Gübelin, a multifaceted Swiss brand that makes jewelry, sells watches from many brands and operates a gem analysis laboratory, had not produced a new watch model of its own for more than 20 years. But that changed in October with a timepiece celebrating the company’s 170th anniversary.
The Ipsomatic, a 170-piece limited-edition 39-millimeter platinum watch, was the result of a conversation between Raphael Gübelin, the company president, and the celebrated Spanish architect Santiago Calatrava, a Gübelin family friend. “When Santiago presented the idea and showed me his sketches, I immediately knew we had to collaborate,” Mr. Gübelin said. “If we were to introduce a new watch after two decades, it had to be a remarkable piece with a distinctive design, and this collaboration was the perfect opportunity.”

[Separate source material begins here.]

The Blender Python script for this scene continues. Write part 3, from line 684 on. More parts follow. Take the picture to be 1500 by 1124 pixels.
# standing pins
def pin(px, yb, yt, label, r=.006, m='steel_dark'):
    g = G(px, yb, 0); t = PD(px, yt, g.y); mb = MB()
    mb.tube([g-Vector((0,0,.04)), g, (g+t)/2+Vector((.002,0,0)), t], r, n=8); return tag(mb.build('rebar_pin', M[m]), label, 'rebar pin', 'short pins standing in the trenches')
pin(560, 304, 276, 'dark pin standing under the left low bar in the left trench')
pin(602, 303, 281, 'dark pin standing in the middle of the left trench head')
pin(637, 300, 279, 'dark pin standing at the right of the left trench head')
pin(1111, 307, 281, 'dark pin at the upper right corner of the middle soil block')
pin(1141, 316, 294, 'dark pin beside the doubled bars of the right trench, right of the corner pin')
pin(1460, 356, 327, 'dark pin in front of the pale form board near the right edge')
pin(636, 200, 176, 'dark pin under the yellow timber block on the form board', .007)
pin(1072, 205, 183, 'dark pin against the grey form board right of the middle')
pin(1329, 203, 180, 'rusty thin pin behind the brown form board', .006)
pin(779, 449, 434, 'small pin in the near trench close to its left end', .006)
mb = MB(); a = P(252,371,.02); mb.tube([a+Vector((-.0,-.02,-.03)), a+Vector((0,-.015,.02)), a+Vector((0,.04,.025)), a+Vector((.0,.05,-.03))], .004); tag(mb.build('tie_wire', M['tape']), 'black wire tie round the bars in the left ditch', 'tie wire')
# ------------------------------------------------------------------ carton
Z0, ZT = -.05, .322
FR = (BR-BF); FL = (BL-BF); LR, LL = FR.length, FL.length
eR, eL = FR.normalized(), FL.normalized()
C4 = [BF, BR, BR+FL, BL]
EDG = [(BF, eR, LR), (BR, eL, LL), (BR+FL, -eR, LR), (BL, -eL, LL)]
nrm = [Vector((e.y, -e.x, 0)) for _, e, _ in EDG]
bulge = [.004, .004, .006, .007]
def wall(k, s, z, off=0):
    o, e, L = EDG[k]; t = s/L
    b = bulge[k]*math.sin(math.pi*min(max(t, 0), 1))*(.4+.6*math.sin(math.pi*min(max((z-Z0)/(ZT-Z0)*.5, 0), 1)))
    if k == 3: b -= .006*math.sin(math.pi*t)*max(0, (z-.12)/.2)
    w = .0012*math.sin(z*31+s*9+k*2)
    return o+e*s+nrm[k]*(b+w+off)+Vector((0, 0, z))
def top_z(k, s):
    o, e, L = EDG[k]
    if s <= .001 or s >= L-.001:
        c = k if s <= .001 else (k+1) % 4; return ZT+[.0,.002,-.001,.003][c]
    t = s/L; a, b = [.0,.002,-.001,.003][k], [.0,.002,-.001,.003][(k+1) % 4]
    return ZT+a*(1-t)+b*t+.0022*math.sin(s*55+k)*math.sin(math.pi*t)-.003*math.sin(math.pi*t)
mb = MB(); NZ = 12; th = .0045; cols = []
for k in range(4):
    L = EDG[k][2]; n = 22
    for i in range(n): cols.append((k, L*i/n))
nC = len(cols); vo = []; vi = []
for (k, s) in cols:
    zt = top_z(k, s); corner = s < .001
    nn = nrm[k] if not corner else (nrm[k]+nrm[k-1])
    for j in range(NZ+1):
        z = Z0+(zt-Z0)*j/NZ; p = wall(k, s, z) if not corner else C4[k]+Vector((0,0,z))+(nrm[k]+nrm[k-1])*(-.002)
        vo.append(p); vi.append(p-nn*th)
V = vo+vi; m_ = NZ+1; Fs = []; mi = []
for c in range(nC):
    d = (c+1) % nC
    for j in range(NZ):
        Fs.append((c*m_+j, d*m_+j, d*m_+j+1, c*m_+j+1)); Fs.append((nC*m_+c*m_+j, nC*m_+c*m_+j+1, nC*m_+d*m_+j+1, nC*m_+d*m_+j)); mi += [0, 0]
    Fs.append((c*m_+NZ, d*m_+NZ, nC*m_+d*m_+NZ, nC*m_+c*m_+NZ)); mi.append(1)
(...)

Inspired by the nature of time itself, which, according to Mr. Calatrava, is a “continuous, dynamic flow,” the watch merged a classic round dial with two wavy wings that seem to melt into the lugs.
“Designing a watch feels intimate; it’s more than aesthetics, it’s about the tactile experience,” Mr. Calatrava said during a video interview from his Zurich studio, likening it to the experience of designing large-scale buildings and then moving to details such as door handles.
And in this case, he said, the timepiece is “as much a celebration of watchmaking as it is of our friendship.”
The watches are powered by Felsa movements, which had to be found on the secondhand market as they are no longer produced.
“In 1954, we celebrated our centenary with a watch powered by a Felsa movement, so it felt fitting to include a historical element as an homage to our heritage,” Mr. Gübelin said.
Gübelin’s name is inscribed on the dial and the buckle. The buckle is also set with a ruby, a feature of all Gübelin designs and a reference to the company’s expertise in gemstones.
The case back has Mr. Calatrava’s name and his sketch of two bulls — a nod to the prehistoric Lascaux cave paintings in France, and what he described as humanity’s innate will to create.
Inside the watch, the rotor is engraved with the dates 1854-2024 and the phrase Gübelin Jubilé (Gübelin Jubilee) to emphasize the celebration.
The watch’s name, Ipsomatic, is a combination of Latin (“ipso”) and Greek (“matic”), meaning “moving by itself.” It is a repeat of the name of a Gübelin model from the 1950s and 1960s that also had a Felsa movement.
But there is a contemporary aspect to the new timepiece. The platinum in each watch was embedded with what the company calls Physical Tracers, nanoparticles that collect information that would be readable even if the watch were polished. Each watch also is registered on the brand’s Provenance Proof Blockchain system, to ensure its authenticity.
The Gübelin website offers the timepiece at 34,900 Swiss francs ($39,505), but sales are limited to members of the brand’s newly established Friends of Gübelin community. (Anyone not already in that group may apply for membership online.)